The annual Mass for the Holy Souls is celebrated each November in God’s Acre, Ballybeggan, Tralee, by a priest from St Johns. Everybody is invited to come along and pray for their own dead as well as for those who have nobody to pray for them. ‘It is a holy and wholesome thought to pray for the dead that they may be loosed from sins’ (Maccabees).
KNOWN ONLY TO GOD
The main burial ground for those who died in Tralee Workhouse (now Áras an Chontae) during The Famine was the small cemetery that was opened in 1846 in the north-east corner of the site; it’s still possible to visit it. In September of ‘Black ‘47’, as the dreaded Gort Mór raged among our people and as deaths and burials increased, the Poor Law Commissioners ordered that the authorities in every workhouse in the country were to bury their dead paupers in separate locations at a distance from Tigh na mBocht! It has long been the belief in Tralee that it was then that God’s Acre in Ballybeggan was opened as the Workhouse Cemetery.

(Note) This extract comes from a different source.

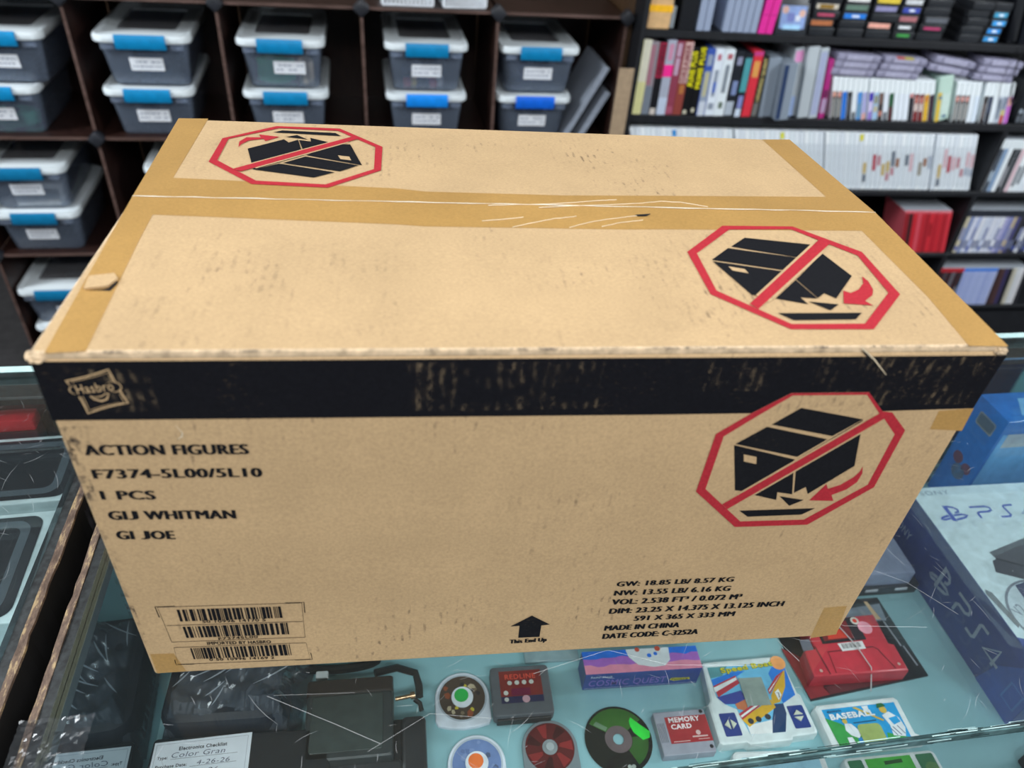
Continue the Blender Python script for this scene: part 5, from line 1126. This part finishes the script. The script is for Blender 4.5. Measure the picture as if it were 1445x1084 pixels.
def ds_case(x, lean, c, marks_, lb, z=BZ, h=DH):
    cols = ['e6eef2', c] + [k[0] for k in marks_]
    pa = [(.04, .96, .0, .67, 1)] + [(.15, .85, a, b, 2 + i) for i, (k, a, b) in enumerate(marks_)]
    return spine('game_case', lb, 'game case', x, z, DW, .105, h, lean, cols, pa, GD, bodyname='case')
x = .500
for i, (n_, c, mk) in enumerate(ds1):
    ln = 15 + i * .2; ds_case(x, ln, c, mk, 'slim white-topped case with %s spine, %s from the magenta book' % (n_, ORD[i]))
    x += DW / math.cos(R(ln)) + .0016 + (.004 if i == 6 else 0)
t = spine('strategy_guide', 'thick pale green and yellow guide book between two runs of slim white-topped cases', 'book', .857, BZ, .044, .13, .140, 17, ['b9d4c8', 'd8b840', '4a6a8a', 'c8dcd4'], [(0, .3, .0, .66, 1), (.4, .9, .12, .6, 3), (.5, .8, .05, .12, 2), (.1, .3, .5, .58, 2)])
ds2 = [('black', '202024', [('d8a098', .52, .64), ('9a9a98', .05, .48)]), ('black', '1e1e22', [('d8a098', .52, .64), ('9a9a98', .05, .48)]), ('black', '202024', [('d8a098', .52, .64), ('9a9a98', .05, .48)]), ('white', 'dfe8f0', []), ('white', 'd5e2f0', []),
       ('brown-black', '2c2426', [('6a6060', .1, .5)]), ('slate', '3a4258', [('20222c', .0, .25)]), ('white', 'e0e8ee', []), ('grey list', 'b8c2d0', [('7a8494', .1, .6)]), ('mixed red', '8a94a8', [('c03a34', .0, .2), ('c8b870', .2, .34)]), ('purple', 'b868c0', [('d0a090', .44, .66)])]
x = .917
for i, (n_, c, mk) in enumerate(ds2):
    ln = 16 if i < 5 else 15
    ds_case(x, ln, c, mk, 'slim white-topped case with %s spine, %s right of the pale green guide' % (n_, ORD[i]))
    x += DW / math.cos(R(ln)) + .0015 + (.012 if i == 4 else 0)
for i in range(6):
    spine('game_case', 'dark game case at the right edge, %s right of the purple slim one' % ORD[i], 'game case', 1.142 + i * .0165, BZ, .015, .11, .135, 8, ['181a20', '5a6068', '98a4b0'], [(.1, .9, .04, .2 + .05 * (i % 3), 1), (.2, .8, .25, .35, 2)], 'dark cases at the right edge', bodyname='case')
# grey cartridges lying on top of the slim cases
def grey_cart(lx, z, rot, lb, red=False, ly=.004):
    t = bpy.data.objects.new('grey_cartridge', None); COL.objects.link(t); t.location = sw(lx, ly, z); t.rotation_euler = (0, R(rot), SYAW); tag(t, lb, 'game cartridge', 'grey cartridges lying above the slim cases')
    m = MB(); m.box(0, 0, 0, .138, .088, .0195, 0, .003); m.build('shell', mp('8f8ea6', .45), t, True)
    m = MB(); m.box(.028, -.0012, .004, .110, 0, .0155, 0, .0005); m.box(.0225, -.0006, .001, .0245, 0, .0185, 1); m.box(.113, -.0006, .001, .115, 0, .0185, 1)
    if red: m.box(.035, -.002, .0150, .06, .01, .0198, 2); m.box(.06, -.002, .0150, .09, .01, .0198, 3)
    m.build('end_label', [mp('a09fb6', .45), mp('56556a', .5), mp('b84a40', .5), mp('b8a840', .5)], t)
zt0 = BZ + DH - .001
for k in range(3): grey_cart(.452 + .004 * k, zt0 + .006 + .0205 * k, 2.0, 'grey cartridge in the left three-high stack above the slim cases, %s one' % ('bottom', 'middle', 'top')[k])
for k in range(3): grey_cart(.600 + .006 * k, zt0 + .004 + .0205 * k, 2.5, 'grey cartridge in the right three-high stack above the slim cases, %s one' % ('bottom', 'middle', 'top')[k], k == 2)
for k, (x, z, r_) in enumerate(((.762, .030, 7), (.775, .052, 7))): grey_cart(x, zt0 + z, r_, 'grey cartridge tilted above the pale green guide, %s of two' % ('lower', 'upper')[k])
for k in range(3): grey_cart(.925 + .006 * k, zt0 + .006 + .0215 * k, 3, 'grey cartridge in the stack at the hanging cord, %s one' % ('bottom', 'middle', 'top')[k])
# white game cases on the third shelf
WZ = -.384; WW, WH = .0147, .197
GW_ = 'white game cases on the third shelf'
random.seed(77); tones = ['e2e9ef', 'd8e0e8', 'e8eef2', 'dde6ec']
pal = ['a83848', 'b8a060', '8a8478', 'b07a84', '9aa4b4', '6a8a50', 'c8a8b0', '8a5a3c', '5a6472']
x = -.078; i = 0; pk = {8: ('1f88d0', 'blue'), 29: ('d8d828', 'yellow'), 45: ('d8d020', 'second yellow')}
proto = {}
while x < 1.082:
    ln = 17.5
    if i in (20, 38, 61): x += .006
    mk = []; lab = 'plain white game case in the long row on the third shelf'
    if i in pk: mk = [(pk[i][0], .87, .98)]; lab = 'white game case with a %s tab at its top' % pk[i][1]
    elif i > 45 and random.random() < .85:
        a = random.uniform(.22, .45); b = a + random.uniform(.14, .36); mk = [(random.choice(pal), a, b)]
        if random.random() < .5: mk.append((random.choice(pal), max(.05, a - .16), a - .02))
        lab = None
    if not mk:
        key = i % 4
        if key not in proto: proto[key] = spine('game_case', lab, 'game case', x, WZ, WW, .132, WH, ln, [tones[key], 'c9d2da'], [(.12, .88, .06, .8, 1)], GW_, bodyname='case')
        else: dup(proto[key], sw(x, .006, WZ + .0004), (0, -R(ln), SYAW))
    else:
        if lab is None: 
            k_ = i - 44; lab = 'white game case with coloured spine lettering, %s %s of the second yellow tab' % ((ORD[k_ - 2] if k_ - 2 < 20 else 'last but %d' % (80 - i)), 'right')
        spine('game_case', lab, 'game case', x, WZ, WW, .132, WH, ln, [tones[i % 4], 'cdd5dc'] + [q[0] for q in mk], [(.12, .88, .06, .8, 1)] + [(.12, .88, a, b, 2 + n) for n, (q, a, b) in enumerate(mk)], GW_, bodyname='case')
    x += WW / math.cos(R(ln)) + .0011; i += 1
print('white cases', i)
def run(prefix, x, z, w, h, lean, items, group, headcol=None, headfrac=.12, d=.13, top=None):
    for k, (n_, c, mk) in enumerate(items):
        cols = [headcol or c, c] + [q[0] for q in mk]
        pa = [(.03, .97, 0, 1 - headfrac, 1)] if headcol else []
        pa += [(.15, .85, a, b, 2 + i) for i, (q, a, b) in enumerate(mk)]
        o = spine('game_case', prefix % (n_, ORD[k]), 'game case', x, z, w, d, h, lean, cols, pa, group, bodyname='case')
        if top: MB().box(.0004, .001, h + .0002, w - .0004, d, h + .0006).build('clear_sleeve_top', top, o)
        x += w / math.cos(R(lean)) + .0012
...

For over 160 years, people have been regularly visiting that very special little burial ground and devoutly praying for the souls of the departed; they pray especially for those ‘known only to God.’ That wonderful tradition continues!
This year’s event is being organised by God’s Acre Committee 2023 which is led by Dawn Uí Chonchubhair (cathaoirleach), John Mason (leaschathaoirleach), Eddie Ó Murchú (rúnaí), Sinéad Uí Allmharáin (cisteoir). Beannacht Dé le hanamachi na marbh.